-- start --
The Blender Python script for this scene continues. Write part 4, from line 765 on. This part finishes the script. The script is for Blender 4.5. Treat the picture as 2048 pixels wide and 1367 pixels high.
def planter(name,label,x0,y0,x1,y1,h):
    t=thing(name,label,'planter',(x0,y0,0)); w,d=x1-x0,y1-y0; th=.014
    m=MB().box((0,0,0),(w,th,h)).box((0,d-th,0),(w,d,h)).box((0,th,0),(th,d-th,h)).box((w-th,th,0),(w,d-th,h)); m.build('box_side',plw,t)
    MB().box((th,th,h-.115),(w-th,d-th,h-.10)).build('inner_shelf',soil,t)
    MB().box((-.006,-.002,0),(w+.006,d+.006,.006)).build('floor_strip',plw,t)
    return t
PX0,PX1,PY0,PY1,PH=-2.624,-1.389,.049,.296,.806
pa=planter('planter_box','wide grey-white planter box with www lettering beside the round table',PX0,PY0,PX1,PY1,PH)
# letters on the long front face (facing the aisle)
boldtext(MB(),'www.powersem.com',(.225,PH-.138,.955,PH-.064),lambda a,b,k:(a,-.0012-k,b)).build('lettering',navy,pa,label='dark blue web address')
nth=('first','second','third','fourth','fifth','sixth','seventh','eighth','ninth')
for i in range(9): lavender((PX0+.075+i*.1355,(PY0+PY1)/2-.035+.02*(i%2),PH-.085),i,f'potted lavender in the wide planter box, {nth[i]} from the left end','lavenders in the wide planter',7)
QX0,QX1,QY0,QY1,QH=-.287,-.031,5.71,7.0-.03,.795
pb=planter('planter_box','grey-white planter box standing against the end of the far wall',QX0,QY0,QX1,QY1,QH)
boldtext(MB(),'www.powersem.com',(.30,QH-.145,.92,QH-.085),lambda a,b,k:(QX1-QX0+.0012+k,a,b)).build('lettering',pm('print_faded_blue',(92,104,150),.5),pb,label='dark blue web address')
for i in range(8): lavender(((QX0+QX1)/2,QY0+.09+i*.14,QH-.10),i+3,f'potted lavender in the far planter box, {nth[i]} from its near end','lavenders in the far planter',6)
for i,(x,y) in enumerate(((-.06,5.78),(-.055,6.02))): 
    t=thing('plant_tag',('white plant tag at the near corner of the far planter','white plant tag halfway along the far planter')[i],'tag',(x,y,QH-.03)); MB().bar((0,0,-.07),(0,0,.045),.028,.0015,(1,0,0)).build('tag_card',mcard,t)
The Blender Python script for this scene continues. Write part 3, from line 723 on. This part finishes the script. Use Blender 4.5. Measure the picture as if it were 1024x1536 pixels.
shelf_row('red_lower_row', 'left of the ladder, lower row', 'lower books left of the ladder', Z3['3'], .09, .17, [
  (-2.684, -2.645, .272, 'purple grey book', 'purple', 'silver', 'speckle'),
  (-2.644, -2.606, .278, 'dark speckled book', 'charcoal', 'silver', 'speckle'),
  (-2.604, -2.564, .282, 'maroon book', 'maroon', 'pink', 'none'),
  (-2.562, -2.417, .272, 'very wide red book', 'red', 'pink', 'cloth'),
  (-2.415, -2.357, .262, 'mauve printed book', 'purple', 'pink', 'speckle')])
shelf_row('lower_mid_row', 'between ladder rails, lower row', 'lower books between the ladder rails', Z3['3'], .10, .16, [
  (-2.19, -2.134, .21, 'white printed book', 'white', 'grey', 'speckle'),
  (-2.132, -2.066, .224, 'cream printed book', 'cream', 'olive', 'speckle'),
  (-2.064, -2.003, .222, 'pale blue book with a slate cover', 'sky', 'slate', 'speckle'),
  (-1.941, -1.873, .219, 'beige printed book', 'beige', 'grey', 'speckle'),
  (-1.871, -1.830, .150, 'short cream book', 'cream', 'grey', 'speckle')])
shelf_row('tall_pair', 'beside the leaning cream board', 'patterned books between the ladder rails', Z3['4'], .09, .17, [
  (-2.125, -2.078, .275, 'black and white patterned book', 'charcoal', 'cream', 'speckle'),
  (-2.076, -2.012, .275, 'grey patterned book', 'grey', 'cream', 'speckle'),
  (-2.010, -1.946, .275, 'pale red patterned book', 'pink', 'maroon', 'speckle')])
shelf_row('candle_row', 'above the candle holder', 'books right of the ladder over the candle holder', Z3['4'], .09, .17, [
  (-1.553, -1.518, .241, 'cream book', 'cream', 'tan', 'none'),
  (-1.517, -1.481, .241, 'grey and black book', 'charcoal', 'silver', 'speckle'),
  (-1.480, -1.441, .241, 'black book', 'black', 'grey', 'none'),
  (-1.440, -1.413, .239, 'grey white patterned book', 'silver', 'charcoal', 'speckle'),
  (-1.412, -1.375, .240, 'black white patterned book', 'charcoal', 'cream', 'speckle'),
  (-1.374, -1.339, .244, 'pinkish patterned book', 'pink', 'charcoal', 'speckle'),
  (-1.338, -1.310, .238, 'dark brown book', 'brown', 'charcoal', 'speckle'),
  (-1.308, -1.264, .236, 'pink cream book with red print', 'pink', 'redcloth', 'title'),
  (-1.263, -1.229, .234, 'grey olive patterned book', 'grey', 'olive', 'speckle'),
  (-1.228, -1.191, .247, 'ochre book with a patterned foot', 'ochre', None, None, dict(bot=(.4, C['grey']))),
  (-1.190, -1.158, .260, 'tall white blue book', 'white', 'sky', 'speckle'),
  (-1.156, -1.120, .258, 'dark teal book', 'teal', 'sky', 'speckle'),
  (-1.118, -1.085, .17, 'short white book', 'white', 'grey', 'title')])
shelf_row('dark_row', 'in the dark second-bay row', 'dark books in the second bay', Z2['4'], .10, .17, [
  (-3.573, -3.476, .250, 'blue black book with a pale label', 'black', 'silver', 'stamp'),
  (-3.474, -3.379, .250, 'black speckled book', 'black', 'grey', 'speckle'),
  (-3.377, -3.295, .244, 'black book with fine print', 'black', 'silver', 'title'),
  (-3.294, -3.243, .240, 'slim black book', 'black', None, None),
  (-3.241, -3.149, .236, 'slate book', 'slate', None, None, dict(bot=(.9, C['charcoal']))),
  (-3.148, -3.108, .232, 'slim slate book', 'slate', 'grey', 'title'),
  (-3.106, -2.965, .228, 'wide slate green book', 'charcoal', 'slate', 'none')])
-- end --
Task to complete -
Transcribe each entry exactly.

Final result -
The Blender Python script for this scene continues. Write part 4, from line 765 on. This part finishes the script. The script is for Blender 4.5. Treat the picture as 2048 pixels wide and 1367 pixels high.
def planter(name,label,x0,y0,x1,y1,h):
    t=thing(name,label,'planter',(x0,y0,0)); w,d=x1-x0,y1-y0; th=.014
    m=MB().box((0,0,0),(w,th,h)).box((0,d-th,0),(w,d,h)).box((0,th,0),(th,d-th,h)).box((w-th,th,0),(w,d-th,h)); m.build('box_side',plw,t)
    MB().box((th,th,h-.115),(w-th,d-th,h-.10)).build('inner_shelf',soil,t)
    MB().box((-.006,-.002,0),(w+.006,d+.006,.006)).build('floor_strip',plw,t)
    return t
PX0,PX1,PY0,PY1,PH=-2.624,-1.389,.049,.296,.806
pa=planter('planter_box','wide grey-white planter box with www lettering beside the round table',PX0,PY0,PX1,PY1,PH)
# letters on the long front face (facing the aisle)
boldtext(MB(),'www.powersem.com',(.225,PH-.138,.955,PH-.064),lambda a,b,k:(a,-.0012-k,b)).build('lettering',navy,pa,label='dark blue web address')
nth=('first','second','third','fourth','fifth','sixth','seventh','eighth','ninth')
for i in range(9): lavender((PX0+.075+i*.1355,(PY0+PY1)/2-.035+.02*(i%2),PH-.085),i,f'potted lavender in the wide planter box, {nth[i]} from the left end','lavenders in the wide planter',7)
QX0,QX1,QY0,QY1,QH=-.287,-.031,5.71,7.0-.03,.795
pb=planter('planter_box','grey-white planter box standing against the end of the far wall',QX0,QY0,QX1,QY1,QH)
boldtext(MB(),'www.powersem.com',(.30,QH-.145,.92,QH-.085),lambda a,b,k:(QX1-QX0+.0012+k,a,b)).build('lettering',pm('print_faded_blue',(92,104,150),.5),pb,label='dark blue web address')
for i in range(8): lavender(((QX0+QX1)/2,QY0+.09+i*.14,QH-.10),i+3,f'potted lavender in the far planter box, {nth[i]} from its near end','lavenders in the far planter',6)
for i,(x,y) in enumerate(((-.06,5.78),(-.055,6.02))): 
    t=thing('plant_tag',('white plant tag at the near corner of the far planter','white plant tag halfway along the far planter')[i],'tag',(x,y,QH-.03)); MB().bar((0,0,-.07),(0,0,.045),.028,.0015,(1,0,0)).build('tag_card',mcard,t)
The Blender Python script for this scene continues. Write part 3, from line 723 on. This part finishes the script. Use Blender 4.5. Measure the picture as if it were 1024x1536 pixels.
shelf_row('red_lower_row', 'left of the ladder, lower row', 'lower books left of the ladder', Z3['3'], .09, .17, [
  (-2.684, -2.645, .272, 'purple grey book', 'purple', 'silver', 'speckle'),
  (-2.644, -2.606, .278, 'dark speckled book', 'charcoal', 'silver', 'speckle'),
  (-2.604, -2.564, .282, 'maroon book', 'maroon', 'pink', 'none'),
  (-2.562, -2.417, .272, 'very wide red book', 'red', 'pink', 'cloth'),
  (-2.415, -2.357, .262, 'mauve printed book', 'purple', 'pink', 'speckle')])
shelf_row('lower_mid_row', 'between ladder rails, lower row', 'lower books between the ladder rails', Z3['3'], .10, .16, [
  (-2.19, -2.134, .21, 'white printed book', 'white', 'grey', 'speckle'),
  (-2.132, -2.066, .224, 'cream printed book', 'cream', 'olive', 'speckle'),
  (-2.064, -2.003, .222, 'pale blue book with a slate cover', 'sky', 'slate', 'speckle'),
  (-1.941, -1.873, .219, 'beige printed book', 'beige', 'grey', 'speckle'),
  (-1.871, -1.830, .150, 'short cream book', 'cream', 'grey', 'speckle')])
shelf_row('tall_pair', 'beside the leaning cream board', 'patterned books between the ladder rails', Z3['4'], .09, .17, [
  (-2.125, -2.078, .275, 'black and white patterned book', 'charcoal', 'cream', 'speckle'),
  (-2.076, -2.012, .275, 'grey patterned book', 'grey', 'cream', 'speckle'),
  (-2.010, -1.946, .275, 'pale red patterned book', 'pink', 'maroon', 'speckle')])
shelf_row('candle_row', 'above the candle holder', 'books right of the ladder over the candle holder', Z3['4'], .09, .17, [
  (-1.553, -1.518, .241, 'cream book', 'cream', 'tan', 'none'),
  (-1.517, -1.481, .241, 'grey and black book', 'charcoal', 'silver', 'speckle'),
  (-1.480, -1.441, .241, 'black book', 'black', 'grey', 'none'),
  (-1.440, -1.413, .239, 'grey white patterned book', 'silver', 'charcoal', 'speckle'),
  (-1.412, -1.375, .240, 'black white patterned book', 'charcoal', 'cream', 'speckle'),
  (-1.374, -1.339, .244, 'pinkish patterned book', 'pink', 'charcoal', 'speckle'),
  (-1.338, -1.310, .238, 'dark brown book', 'brown', 'charcoal', 'speckle'),
  (-1.308, -1.264, .236, 'pink cream book with red print', 'pink', 'redcloth', 'title'),
  (-1.263, -1.229, .234, 'grey olive patterned book', 'grey', 'olive', 'speckle'),
  (-1.228, -1.191, .247, 'ochre book with a patterned foot', 'ochre', None, None, dict(bot=(.4, C['grey']))),
  (-1.190, -1.158, .260, 'tall white blue book', 'white', 'sky', 'speckle'),
  (-1.156, -1.120, .258, 'dark teal book', 'teal', 'sky', 'speckle'),
  (-1.118, -1.085, .17, 'short white book', 'white', 'grey', 'title')])
shelf_row('dark_row', 'in the dark second-bay row', 'dark books in the second bay', Z2['4'], .10, .17, [
  (-3.573, -3.476, .250, 'blue black book with a pale label', 'black', 'silver', 'stamp'),
  (-3.474, -3.379, .250, 'black speckled book', 'black', 'grey', 'speckle'),
  (-3.377, -3.295, .244, 'black book with fine print', 'black', 'silver', 'title'),
  (-3.294, -3.243, .240, 'slim black book', 'black', None, None),
  (-3.241, -3.149, .236, 'slate book', 'slate', None, None, dict(bot=(.9, C['charcoal']))),
  (-3.148, -3.108, .232, 'slim slate book', 'slate', 'grey', 'title'),
  (-3.106, -2.965, .228, 'wide slate green book', 'charcoal', 'slate', 'none')])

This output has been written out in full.